Data excerpt
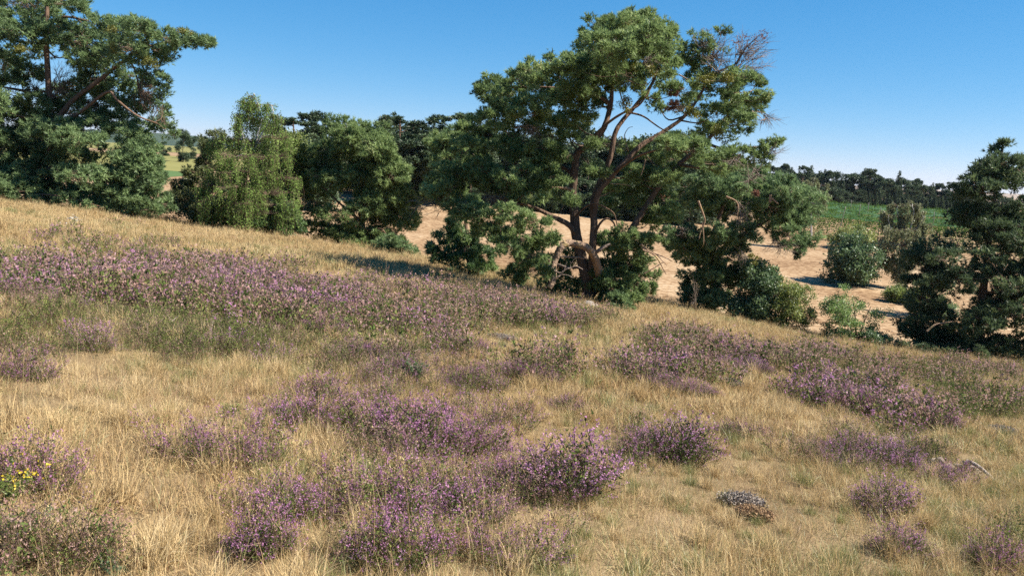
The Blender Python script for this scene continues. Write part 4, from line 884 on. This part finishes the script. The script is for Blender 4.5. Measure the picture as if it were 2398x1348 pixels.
def heather_bush(label, px, py, rx, ry, flower='heather_flower', dens=1150, hmul=1.0, ffrac=.8, kind='heather_bush', lean=.9, group='heather bushes on the dry grass'):
    g = hit(px, py + ry * .45); D = g[1]; s = D / FPX
    a = rx * s; h = float(np.clip(ry * s * 1.6, .24, .38)) * hmul; b = max(a * .5, .8 * ry * s)
    root = empty(kind, (g[0], g[1], float(ground_z(g[0], g[1])))); tag(root, label, 'heather', group)
    n = int(min(2300, max(180, dens * a * b * math.pi)))
    P, d, H = sprig_geo(n, a, b, h, lean=lean)
    P[:, 2] = ground_z(P[:, 0] + g[0], P[:, 1] + g[1]); P[:, 0] += g[0]; P[:, 1] += g[1]
    (Tf, Ff), (Tl, Fl), (Ts, Fs) = SPRIG
    fb, lb, sb = MB(), MB(), MB()
    keep = rng.random(n) < ffrac
    br = .5 + .25 * (fbm(P[:, 0] * 3, P[:, 1] * 3, 2) - .5) * 2 + rng.normal(size=n) * .12
    stamp(fb, Tf, Ff, P[keep], d[keep], H[keep], np.clip(br[keep], 0, 1))
    stamp(lb, Tl, Fl, P, d, H, np.clip(.45 + rng.normal(size=n) * .18, 0, 1)); stamp(sb, Ts, Fs, P, d, H, .5)
    sb.build('stems', M['heather_stem'], root); lb.build('foliage', M['heather_leaf'], root); fb.build('flowers', M[flower], root)
    STATS.append(('heather', fb.tris() + lb.tris() + sb.tris())); FOOT.append((g[0], g[1], a, b)); return root
FOOT = []
for a in [
    ('large full purple heather bush standing alone, dark green at its foot', 1560, 1050, 105, 70),
    ('small upright purple heather bush behind the large lone one', 1730, 1012, 60, 34),
    ('brightest magenta heather bush, low and wide above a bare straw patch', 500, 1060, 135, 62),
    ('lilac heather bush at the left edge beside the yellow flowers', 80, 1120, 125, 66),
    ('rounded pinkish heather bush at the left end of the long clump', 690, 980, 85, 45),
    ('dark green heather bush with pale tips in the middle of the long clump', 850, 1000, 110, 66),
    ('broad dark heather bush at the right of the long clump', 1010, 1020, 120, 74),
    ('heather bush closing the right end of the long clump', 1120, 1040, 70, 60),
    ('low violet heather bush on top of the long clump', 745, 925, 65, 24),
    ('tall leggy heather bush with a dark hollow at its side', 1300, 1120, 110, 88),
    ('pale pink heather bush left of the dark hollow', 1110, 1190, 95, 58),
    ('pink heather bush in the middle of the lower clump', 930, 1190, 110, 54),
    ('lilac heather bush at the left of the lower clump', 690, 1195, 105, 56),
    ('small single heather bush with few purple spikes at the straw edge', 622, 1290, 48, 44),
    ('wide pinkish heather bush cut by the bottom edge, left of two', 930, 1300, 120, 50),
    ('dense pink heather bush cut by the bottom edge, right of two', 1180, 1300, 140, 52),
    ('dull dark purple low thyme-like bush in the bottom left corner', 150, 1310, 160, 36, 'heather_faded'),
    ('green heather bush with scattered spikes on the right slope', 2030, 1065, 125, 44),
    ('small reddish heather bush among tall straw', 2060, 1180, 52, 52),
    ('low heather bush growing round the weathered stump', 2215, 1128, 56, 30),
    ('vivid pink heather bush below the green slope', 2165, 985, 80, 36),
    ('long purple heather bush above the vivid pink one', 1990, 945, 95, 36),
    ('elongated heather bush on the rise above the large lone bush', 1590, 905, 100, 32),
    ('heather bush at the left end of the rise, green below', 1490, 875, 60, 26),
    ('sparse heather bush in the bottom right corner', 2340, 1325, 70, 30),
    ('thin grassy heather bush near the bottom right', 2110, 1290, 80, 30),
    ('lilac heather bush in the straw right of the middle band', 1240, 878, 80, 26),
    ('heather bush in the middle band beside green tufts', 1110, 895, 90, 30),
    ('dark heather bush under pale grass in the middle band', 850, 835, 80, 26),
    ('pink tipped heather bush high in the middle band', 760, 770, 70, 26),
    ('violet heather bush right of the tallest straw stems', 1070, 805, 80, 26),
    ('violet heather bush among moss at the left of the carpet', 215, 810, 60, 26),
    ('pale violet heather bush left of the small pine seedling', 60, 880, 70, 30),
    ('small faint heather tuft in open straw', 1330, 955, 46, 22),
    ('heather bush on the far right slope by dry grass', 1740, 860, 80, 22),
    ('low heather bush under the right-hand shrubs', 1600, 835, 80, 18),
]:
    heather_bush(*a[:5], flower=a[5] if len(a) > 5 else 'heather_flower', ffrac=.55 if 'green' in a[0] else .8, hmul=1.08 if 'leggy' in a[0] else 1.)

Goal
The listing above must be printed again exactly, minus its pictures.

Task result
The Blender Python script for this scene continues. Write part 4, from line 884 on. This part finishes the script. The script is for Blender 4.5. Measure the picture as if it were 2398x1348 pixels.
def heather_bush(label, px, py, rx, ry, flower='heather_flower', dens=1150, hmul=1.0, ffrac=.8, kind='heather_bush', lean=.9, group='heather bushes on the dry grass'):
    g = hit(px, py + ry * .45); D = g[1]; s = D / FPX
    a = rx * s; h = float(np.clip(ry * s * 1.6, .24, .38)) * hmul; b = max(a * .5, .8 * ry * s)
    root = empty(kind, (g[0], g[1], float(ground_z(g[0], g[1])))); tag(root, label, 'heather', group)
    n = int(min(2300, max(180, dens * a * b * math.pi)))
    P, d, H = sprig_geo(n, a, b, h, lean=lean)
    P[:, 2] = ground_z(P[:, 0] + g[0], P[:, 1] + g[1]); P[:, 0] += g[0]; P[:, 1] += g[1]
    (Tf, Ff), (Tl, Fl), (Ts, Fs) = SPRIG
    fb, lb, sb = MB(), MB(), MB()
    keep = rng.random(n) < ffrac
    br = .5 + .25 * (fbm(P[:, 0] * 3, P[:, 1] * 3, 2) - .5) * 2 + rng.normal(size=n) * .12
    stamp(fb, Tf, Ff, P[keep], d[keep], H[keep], np.clip(br[keep], 0, 1))
    stamp(lb, Tl, Fl, P, d, H, np.clip(.45 + rng.normal(size=n) * .18, 0, 1)); stamp(sb, Ts, Fs, P, d, H, .5)
    sb.build('stems', M['heather_stem'], root); lb.build('foliage', M['heather_leaf'], root); fb.build('flowers', M[flower], root)
    STATS.append(('heather', fb.tris() + lb.tris() + sb.tris())); FOOT.append((g[0], g[1], a, b)); return root
FOOT = []
for a in [
    ('large full purple heather bush standing alone, dark green at its foot', 1560, 1050, 105, 70),
    ('small upright purple heather bush behind the large lone one', 1730, 1012, 60, 34),
    ('brightest magenta heather bush, low and wide above a bare straw patch', 500, 1060, 135, 62),
    ('lilac heather bush at the left edge beside the yellow flowers', 80, 1120, 125, 66),
    ('rounded pinkish heather bush at the left end of the long clump', 690, 980, 85, 45),
    ('dark green heather bush with pale tips in the middle of the long clump', 850, 1000, 110, 66),
    ('broad dark heather bush at the right of the long clump', 1010, 1020, 120, 74),
    ('heather bush closing the right end of the long clump', 1120, 1040, 70, 60),
    ('low violet heather bush on top of the long clump', 745, 925, 65, 24),
    ('tall leggy heather bush with a dark hollow at its side', 1300, 1120, 110, 88),
    ('pale pink heather bush left of the dark hollow', 1110, 1190, 95, 58),
    ('pink heather bush in the middle of the lower clump', 930, 1190, 110, 54),
    ('lilac heather bush at the left of the lower clump', 690, 1195, 105, 56),
    ('small single heather bush with few purple spikes at the straw edge', 622, 1290, 48, 44),
    ('wide pinkish heather bush cut by the bottom edge, left of two', 930, 1300, 120, 50),
    ('dense pink heather bush cut by the bottom edge, right of two', 1180, 1300, 140, 52),
    ('dull dark purple low thyme-like bush in the bottom left corner', 150, 1310, 160, 36, 'heather_faded'),
    ('green heather bush with scattered spikes on the right slope', 2030, 1065, 125, 44),
    ('small reddish heather bush among tall straw', 2060, 1180, 52, 52),
    ('low heather bush growing round the weathered stump', 2215, 1128, 56, 30),
    ('vivid pink heather bush below the green slope', 2165, 985, 80, 36),
    ('long purple heather bush above the vivid pink one', 1990, 945, 95, 36),
    ('elongated heather bush on the rise above the large lone bush', 1590, 905, 100, 32),
    ('heather bush at the left end of the rise, green below', 1490, 875, 60, 26),
    ('sparse heather bush in the bottom right corner', 2340, 1325, 70, 30),
    ('thin grassy heather bush near the bottom right', 2110, 1290, 80, 30),
    ('lilac heather bush in the straw right of the middle band', 1240, 878, 80, 26),
    ('heather bush in the middle band beside green tufts', 1110, 895, 90, 30),
    ('dark heather bush under pale grass in the middle band', 850, 835, 80, 26),
    ('pink tipped heather bush high in the middle band', 760, 770, 70, 26),
    ('violet heather bush right of the tallest straw stems', 1070, 805, 80, 26),
    ('violet heather bush among moss at the left of the carpet', 215, 810, 60, 26),
    ('pale violet heather bush left of the small pine seedling', 60, 880, 70, 30),
    ('small faint heather tuft in open straw', 1330, 955, 46, 22),
    ('heather bush on the far right slope by dry grass', 1740, 860, 80, 22),
    ('low heather bush under the right-hand shrubs', 1600, 835, 80, 18),
]:
    heather_bush(*a[:5], flower=a[5] if len(a) > 5 else 'heather_flower', ffrac=.55 if 'green' in a[0] else .8, hmul=1.08 if 'leggy' in a[0] else 1.)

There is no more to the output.